FINRA and Various Exchanges Propose Revised Circuit Breakers Addressing Market Volatility

September 27, 2011

The SEC announced that the national securities exchanges and the Financial Industry Regulatory Authority (FINRA) are filing proposals to revise existing market-wide circuit breakers that are designed to address extraordinary volatility across the securities markets.  When triggered, these circuit breakers halt trading in all exchange-listed securities throughout the U.S. markets.

The proposals would update the market-wide circuit breakers by among other things reducing the market decline percentage thresholds necessary to trigger a circuit breaker, shortening the duration of the resulting trading halts, and changing the reference index used to measure a market decline.

If approved, the new market-wide circuit breaker rules would replace the existing market-wide circuit breakers, which were originally adopted in October 1988 and have only been triggered on one day in 1997.

The SEC will seek comment on the proposed rule changes, which are subject to SEC’s approval following a 21-day public comment period.

  • Approving rules that require the exchanges and FINRA to pause trading in certain individual securities if the price moves 10 percent or more in a five-minute period.  This pilot program applies to all exchange-listed stocks and exchange-traded products.
  • Approving new exchange and FINRA rules clarifying up front how and when erroneous trades would be broken.
  • Approving new rules of the exchanges and FINRA to strengthen the minimum quoting standards for market makers and effectively prohibit “stub quotes” in the U.S. equity markets.

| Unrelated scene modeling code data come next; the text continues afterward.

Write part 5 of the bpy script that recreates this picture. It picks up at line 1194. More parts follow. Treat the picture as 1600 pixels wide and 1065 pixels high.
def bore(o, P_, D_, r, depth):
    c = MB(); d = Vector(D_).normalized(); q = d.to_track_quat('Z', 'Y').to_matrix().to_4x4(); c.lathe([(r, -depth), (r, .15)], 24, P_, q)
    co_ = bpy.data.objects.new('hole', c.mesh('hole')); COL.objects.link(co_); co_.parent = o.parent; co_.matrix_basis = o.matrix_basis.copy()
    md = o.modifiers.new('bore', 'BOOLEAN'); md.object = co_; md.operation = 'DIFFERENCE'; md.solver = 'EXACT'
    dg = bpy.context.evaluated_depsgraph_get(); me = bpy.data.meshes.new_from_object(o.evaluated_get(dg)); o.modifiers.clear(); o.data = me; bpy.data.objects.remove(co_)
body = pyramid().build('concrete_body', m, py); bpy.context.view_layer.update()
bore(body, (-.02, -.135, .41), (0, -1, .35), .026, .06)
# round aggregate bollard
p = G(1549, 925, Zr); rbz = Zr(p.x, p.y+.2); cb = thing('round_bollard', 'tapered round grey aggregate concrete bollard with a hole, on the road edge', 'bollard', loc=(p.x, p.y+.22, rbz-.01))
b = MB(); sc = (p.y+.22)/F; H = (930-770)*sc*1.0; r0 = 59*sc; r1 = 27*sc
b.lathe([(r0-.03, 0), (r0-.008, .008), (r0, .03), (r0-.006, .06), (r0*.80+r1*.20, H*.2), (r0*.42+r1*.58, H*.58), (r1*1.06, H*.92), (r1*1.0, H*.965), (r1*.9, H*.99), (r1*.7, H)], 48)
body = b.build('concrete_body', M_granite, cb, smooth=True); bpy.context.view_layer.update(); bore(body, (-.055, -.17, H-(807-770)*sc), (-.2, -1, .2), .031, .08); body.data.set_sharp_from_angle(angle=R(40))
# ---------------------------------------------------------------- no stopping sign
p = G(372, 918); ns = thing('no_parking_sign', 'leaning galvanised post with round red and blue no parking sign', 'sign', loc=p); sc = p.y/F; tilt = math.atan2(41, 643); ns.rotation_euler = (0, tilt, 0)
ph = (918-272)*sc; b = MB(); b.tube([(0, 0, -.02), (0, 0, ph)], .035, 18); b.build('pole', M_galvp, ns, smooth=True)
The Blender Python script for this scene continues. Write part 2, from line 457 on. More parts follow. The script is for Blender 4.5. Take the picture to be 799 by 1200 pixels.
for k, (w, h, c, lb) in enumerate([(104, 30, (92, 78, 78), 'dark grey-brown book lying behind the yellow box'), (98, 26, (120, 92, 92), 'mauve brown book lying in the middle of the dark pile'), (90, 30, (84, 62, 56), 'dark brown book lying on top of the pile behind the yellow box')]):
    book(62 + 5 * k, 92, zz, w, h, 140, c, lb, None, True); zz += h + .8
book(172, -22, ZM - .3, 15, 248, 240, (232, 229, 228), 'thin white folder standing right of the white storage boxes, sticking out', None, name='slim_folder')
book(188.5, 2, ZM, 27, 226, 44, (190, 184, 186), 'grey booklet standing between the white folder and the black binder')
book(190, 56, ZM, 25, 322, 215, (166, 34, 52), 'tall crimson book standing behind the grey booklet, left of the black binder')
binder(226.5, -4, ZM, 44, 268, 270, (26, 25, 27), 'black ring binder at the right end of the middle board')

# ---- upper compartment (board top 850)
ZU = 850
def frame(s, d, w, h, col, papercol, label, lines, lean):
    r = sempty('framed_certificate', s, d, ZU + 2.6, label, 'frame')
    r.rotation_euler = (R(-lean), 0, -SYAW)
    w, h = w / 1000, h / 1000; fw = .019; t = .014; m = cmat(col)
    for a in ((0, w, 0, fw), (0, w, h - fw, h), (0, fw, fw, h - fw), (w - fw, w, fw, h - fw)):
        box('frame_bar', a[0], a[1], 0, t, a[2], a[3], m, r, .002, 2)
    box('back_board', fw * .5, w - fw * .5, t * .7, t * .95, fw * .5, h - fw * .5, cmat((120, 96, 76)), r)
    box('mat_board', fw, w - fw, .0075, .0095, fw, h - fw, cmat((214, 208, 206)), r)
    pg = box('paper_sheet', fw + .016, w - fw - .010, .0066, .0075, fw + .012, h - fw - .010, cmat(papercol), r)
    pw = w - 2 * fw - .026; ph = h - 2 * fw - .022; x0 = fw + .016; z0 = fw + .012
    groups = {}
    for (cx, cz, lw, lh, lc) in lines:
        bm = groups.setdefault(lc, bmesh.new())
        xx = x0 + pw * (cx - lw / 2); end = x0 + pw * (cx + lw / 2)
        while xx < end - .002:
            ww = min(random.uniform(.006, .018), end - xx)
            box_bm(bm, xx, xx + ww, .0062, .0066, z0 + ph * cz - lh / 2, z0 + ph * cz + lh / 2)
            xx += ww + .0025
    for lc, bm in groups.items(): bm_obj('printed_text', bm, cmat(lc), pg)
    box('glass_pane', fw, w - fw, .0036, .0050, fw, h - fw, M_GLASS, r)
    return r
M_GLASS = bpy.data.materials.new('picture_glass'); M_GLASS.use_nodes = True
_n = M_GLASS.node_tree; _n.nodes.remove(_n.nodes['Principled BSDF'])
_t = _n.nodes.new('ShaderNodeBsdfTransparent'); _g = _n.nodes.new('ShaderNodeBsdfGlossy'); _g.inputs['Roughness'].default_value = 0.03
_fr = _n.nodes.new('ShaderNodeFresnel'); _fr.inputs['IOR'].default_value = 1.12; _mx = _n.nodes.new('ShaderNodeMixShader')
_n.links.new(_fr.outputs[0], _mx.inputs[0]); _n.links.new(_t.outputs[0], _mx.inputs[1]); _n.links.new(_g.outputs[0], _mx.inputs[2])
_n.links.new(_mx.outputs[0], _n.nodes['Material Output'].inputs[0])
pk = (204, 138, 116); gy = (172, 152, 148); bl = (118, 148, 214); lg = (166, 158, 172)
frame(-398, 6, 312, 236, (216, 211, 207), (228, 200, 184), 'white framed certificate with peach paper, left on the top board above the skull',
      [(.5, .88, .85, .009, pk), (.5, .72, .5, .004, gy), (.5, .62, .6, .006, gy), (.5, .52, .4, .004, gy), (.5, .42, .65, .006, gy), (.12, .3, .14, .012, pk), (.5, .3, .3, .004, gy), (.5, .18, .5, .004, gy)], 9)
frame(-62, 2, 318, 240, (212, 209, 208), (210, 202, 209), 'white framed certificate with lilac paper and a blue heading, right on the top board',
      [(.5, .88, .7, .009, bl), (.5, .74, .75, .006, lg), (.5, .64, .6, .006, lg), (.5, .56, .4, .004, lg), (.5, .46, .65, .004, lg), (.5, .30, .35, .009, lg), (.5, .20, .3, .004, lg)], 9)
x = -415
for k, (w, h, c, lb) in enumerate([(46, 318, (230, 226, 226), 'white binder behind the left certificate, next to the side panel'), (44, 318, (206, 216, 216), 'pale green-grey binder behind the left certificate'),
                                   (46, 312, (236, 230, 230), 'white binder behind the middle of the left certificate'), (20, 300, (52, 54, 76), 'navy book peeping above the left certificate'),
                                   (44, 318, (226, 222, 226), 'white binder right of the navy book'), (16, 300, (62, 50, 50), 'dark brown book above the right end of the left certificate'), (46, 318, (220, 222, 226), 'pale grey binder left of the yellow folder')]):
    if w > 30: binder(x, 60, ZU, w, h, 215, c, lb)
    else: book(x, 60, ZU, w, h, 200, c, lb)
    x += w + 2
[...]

The SEC also is considering a proposal by the exchanges and FINRA to establish a “limit up-limit down” mechanism to address extraordinary market volatility in individual securities.

In addition, the SEC has:

  • Adopted a rule requiring broker-dealers to have risk controls in place before providing their customers with access to the market.
  • Adopted a rule establishing a large trader reporting system to enhance the SEC’s ability to identify large market participants and more effectively collect information on their trading activity.
  • Proposed a rule to establish a consolidated audit trail system to better track orders and trades in securities across the national market system.